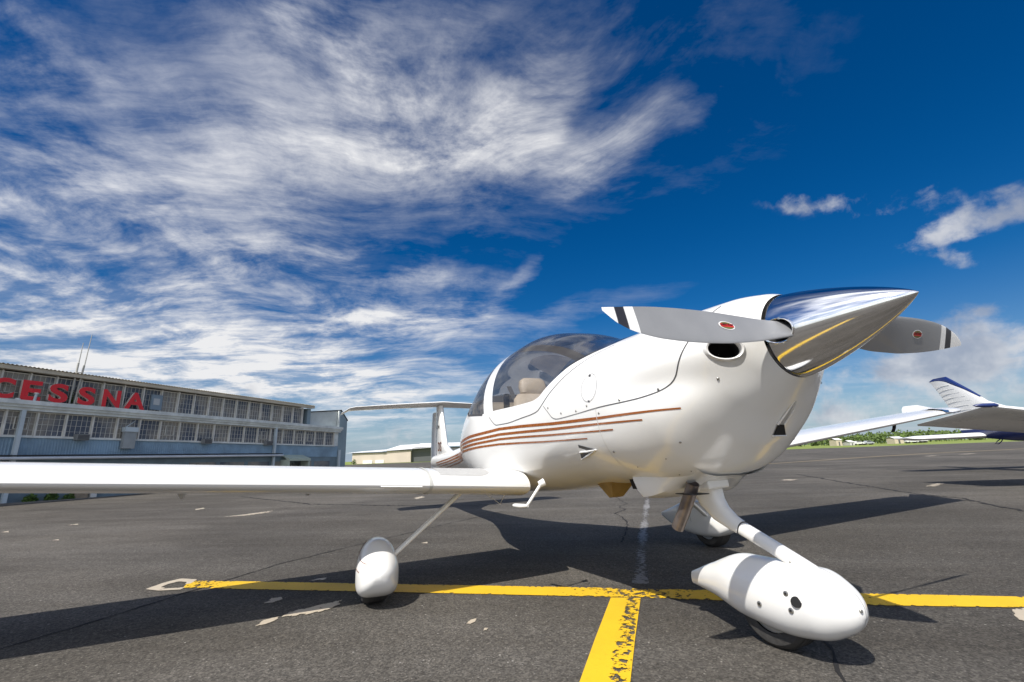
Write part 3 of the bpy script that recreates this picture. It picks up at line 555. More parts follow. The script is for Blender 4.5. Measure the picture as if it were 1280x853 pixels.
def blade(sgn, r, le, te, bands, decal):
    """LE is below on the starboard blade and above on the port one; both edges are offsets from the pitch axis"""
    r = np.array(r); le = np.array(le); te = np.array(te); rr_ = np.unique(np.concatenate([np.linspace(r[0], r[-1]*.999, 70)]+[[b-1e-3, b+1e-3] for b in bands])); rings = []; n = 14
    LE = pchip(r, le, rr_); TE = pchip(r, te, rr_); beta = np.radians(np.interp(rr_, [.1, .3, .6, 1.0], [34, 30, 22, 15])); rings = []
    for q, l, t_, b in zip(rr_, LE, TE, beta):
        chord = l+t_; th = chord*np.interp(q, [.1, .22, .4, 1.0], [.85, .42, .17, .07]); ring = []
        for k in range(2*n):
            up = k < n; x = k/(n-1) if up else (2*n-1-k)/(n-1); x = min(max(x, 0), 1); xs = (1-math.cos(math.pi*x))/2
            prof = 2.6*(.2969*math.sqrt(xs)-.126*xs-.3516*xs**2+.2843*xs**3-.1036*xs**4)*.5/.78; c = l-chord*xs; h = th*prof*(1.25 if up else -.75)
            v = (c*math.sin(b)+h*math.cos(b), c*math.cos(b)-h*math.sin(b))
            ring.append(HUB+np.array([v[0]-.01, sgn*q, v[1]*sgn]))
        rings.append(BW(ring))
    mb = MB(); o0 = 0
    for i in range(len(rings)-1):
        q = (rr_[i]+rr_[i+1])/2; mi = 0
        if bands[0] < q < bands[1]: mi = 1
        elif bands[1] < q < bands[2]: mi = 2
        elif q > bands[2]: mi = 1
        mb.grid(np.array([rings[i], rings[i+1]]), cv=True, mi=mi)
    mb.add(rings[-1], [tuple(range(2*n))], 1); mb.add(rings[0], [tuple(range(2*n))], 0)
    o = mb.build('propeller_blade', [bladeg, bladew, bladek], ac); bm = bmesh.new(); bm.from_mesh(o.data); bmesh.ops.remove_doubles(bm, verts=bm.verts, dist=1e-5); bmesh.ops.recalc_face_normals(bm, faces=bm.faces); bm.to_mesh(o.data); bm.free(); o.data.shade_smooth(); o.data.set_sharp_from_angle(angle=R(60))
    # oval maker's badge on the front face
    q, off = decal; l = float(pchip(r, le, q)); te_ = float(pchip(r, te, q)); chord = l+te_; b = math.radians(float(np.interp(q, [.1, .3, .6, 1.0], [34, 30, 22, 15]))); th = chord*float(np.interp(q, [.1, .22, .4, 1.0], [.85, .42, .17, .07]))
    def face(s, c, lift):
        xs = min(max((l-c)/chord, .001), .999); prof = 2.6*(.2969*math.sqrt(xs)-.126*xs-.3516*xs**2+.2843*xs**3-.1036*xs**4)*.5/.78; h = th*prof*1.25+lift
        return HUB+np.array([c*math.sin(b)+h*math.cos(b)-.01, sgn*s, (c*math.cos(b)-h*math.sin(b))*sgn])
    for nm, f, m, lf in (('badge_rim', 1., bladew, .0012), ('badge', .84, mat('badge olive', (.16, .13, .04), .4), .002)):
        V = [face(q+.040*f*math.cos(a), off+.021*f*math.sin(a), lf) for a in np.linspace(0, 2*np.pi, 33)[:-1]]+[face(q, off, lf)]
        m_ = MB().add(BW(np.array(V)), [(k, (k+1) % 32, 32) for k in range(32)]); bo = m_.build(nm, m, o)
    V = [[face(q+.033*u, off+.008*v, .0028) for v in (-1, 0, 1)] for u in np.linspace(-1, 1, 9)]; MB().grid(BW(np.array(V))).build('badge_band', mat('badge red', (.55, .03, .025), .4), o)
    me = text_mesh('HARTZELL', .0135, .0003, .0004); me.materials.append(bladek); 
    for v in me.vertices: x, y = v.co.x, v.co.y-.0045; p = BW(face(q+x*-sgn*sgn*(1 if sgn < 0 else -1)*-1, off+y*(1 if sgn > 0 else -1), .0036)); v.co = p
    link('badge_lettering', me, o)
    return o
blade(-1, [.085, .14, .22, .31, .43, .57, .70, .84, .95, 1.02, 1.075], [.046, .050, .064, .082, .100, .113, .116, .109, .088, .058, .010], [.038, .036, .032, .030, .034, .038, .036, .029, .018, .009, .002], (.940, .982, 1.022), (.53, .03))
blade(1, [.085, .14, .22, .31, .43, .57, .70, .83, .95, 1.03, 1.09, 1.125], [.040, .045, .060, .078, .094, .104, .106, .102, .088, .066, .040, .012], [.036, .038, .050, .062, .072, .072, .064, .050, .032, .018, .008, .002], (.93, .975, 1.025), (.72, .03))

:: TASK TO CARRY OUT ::
Quote the material word for word, dropping any images it holds.

:: FULL SOLUTION ::
Write part 3 of the bpy script that recreates this picture. It picks up at line 555. More parts follow. The script is for Blender 4.5. Measure the picture as if it were 1280x853 pixels.
def blade(sgn, r, le, te, bands, decal):
    """LE is below on the starboard blade and above on the port one; both edges are offsets from the pitch axis"""
    r = np.array(r); le = np.array(le); te = np.array(te); rr_ = np.unique(np.concatenate([np.linspace(r[0], r[-1]*.999, 70)]+[[b-1e-3, b+1e-3] for b in bands])); rings = []; n = 14
    LE = pchip(r, le, rr_); TE = pchip(r, te, rr_); beta = np.radians(np.interp(rr_, [.1, .3, .6, 1.0], [34, 30, 22, 15])); rings = []
    for q, l, t_, b in zip(rr_, LE, TE, beta):
        chord = l+t_; th = chord*np.interp(q, [.1, .22, .4, 1.0], [.85, .42, .17, .07]); ring = []
        for k in range(2*n):
            up = k < n; x = k/(n-1) if up else (2*n-1-k)/(n-1); x = min(max(x, 0), 1); xs = (1-math.cos(math.pi*x))/2
            prof = 2.6*(.2969*math.sqrt(xs)-.126*xs-.3516*xs**2+.2843*xs**3-.1036*xs**4)*.5/.78; c = l-chord*xs; h = th*prof*(1.25 if up else -.75)
            v = (c*math.sin(b)+h*math.cos(b), c*math.cos(b)-h*math.sin(b))
            ring.append(HUB+np.array([v[0]-.01, sgn*q, v[1]*sgn]))
        rings.append(BW(ring))
    mb = MB(); o0 = 0
    for i in range(len(rings)-1):
        q = (rr_[i]+rr_[i+1])/2; mi = 0
        if bands[0] < q < bands[1]: mi = 1
        elif bands[1] < q < bands[2]: mi = 2
        elif q > bands[2]: mi = 1
        mb.grid(np.array([rings[i], rings[i+1]]), cv=True, mi=mi)
    mb.add(rings[-1], [tuple(range(2*n))], 1); mb.add(rings[0], [tuple(range(2*n))], 0)
    o = mb.build('propeller_blade', [bladeg, bladew, bladek], ac); bm = bmesh.new(); bm.from_mesh(o.data); bmesh.ops.remove_doubles(bm, verts=bm.verts, dist=1e-5); bmesh.ops.recalc_face_normals(bm, faces=bm.faces); bm.to_mesh(o.data); bm.free(); o.data.shade_smooth(); o.data.set_sharp_from_angle(angle=R(60))
    # oval maker's badge on the front face
    q, off = decal; l = float(pchip(r, le, q)); te_ = float(pchip(r, te, q)); chord = l+te_; b = math.radians(float(np.interp(q, [.1, .3, .6, 1.0], [34, 30, 22, 15]))); th = chord*float(np.interp(q, [.1, .22, .4, 1.0], [.85, .42, .17, .07]))
    def face(s, c, lift):
        xs = min(max((l-c)/chord, .001), .999); prof = 2.6*(.2969*math.sqrt(xs)-.126*xs-.3516*xs**2+.2843*xs**3-.1036*xs**4)*.5/.78; h = th*prof*1.25+lift
        return HUB+np.array([c*math.sin(b)+h*math.cos(b)-.01, sgn*s, (c*math.cos(b)-h*math.sin(b))*sgn])
    for nm, f, m, lf in (('badge_rim', 1., bladew, .0012), ('badge', .84, mat('badge olive', (.16, .13, .04), .4), .002)):
        V = [face(q+.040*f*math.cos(a), off+.021*f*math.sin(a), lf) for a in np.linspace(0, 2*np.pi, 33)[:-1]]+[face(q, off, lf)]
        m_ = MB().add(BW(np.array(V)), [(k, (k+1) % 32, 32) for k in range(32)]); bo = m_.build(nm, m, o)
    V = [[face(q+.033*u, off+.008*v, .0028) for v in (-1, 0, 1)] for u in np.linspace(-1, 1, 9)]; MB().grid(BW(np.array(V))).build('badge_band', mat('badge red', (.55, .03, .025), .4), o)
    me = text_mesh('HARTZELL', .0135, .0003, .0004); me.materials.append(bladek); 
    for v in me.vertices: x, y = v.co.x, v.co.y-.0045; p = BW(face(q+x*-sgn*sgn*(1 if sgn < 0 else -1)*-1, off+y*(1 if sgn > 0 else -1), .0036)); v.co = p
    link('badge_lettering', me, o)
    return o
blade(-1, [.085, .14, .22, .31, .43, .57, .70, .84, .95, 1.02, 1.075], [.046, .050, .064, .082, .100, .113, .116, .109, .088, .058, .010], [.038, .036, .032, .030, .034, .038, .036, .029, .018, .009, .002], (.940, .982, 1.022), (.53, .03))
blade(1, [.085, .14, .22, .31, .43, .57, .70, .83, .95, 1.03, 1.09, 1.125], [.040, .045, .060, .078, .094, .104, .106, .102, .088, .066, .040, .012], [.036, .038, .050, .062, .072, .072, .064, .050, .032, .018, .008, .002], (.93, .975, 1.025), (.72, .03))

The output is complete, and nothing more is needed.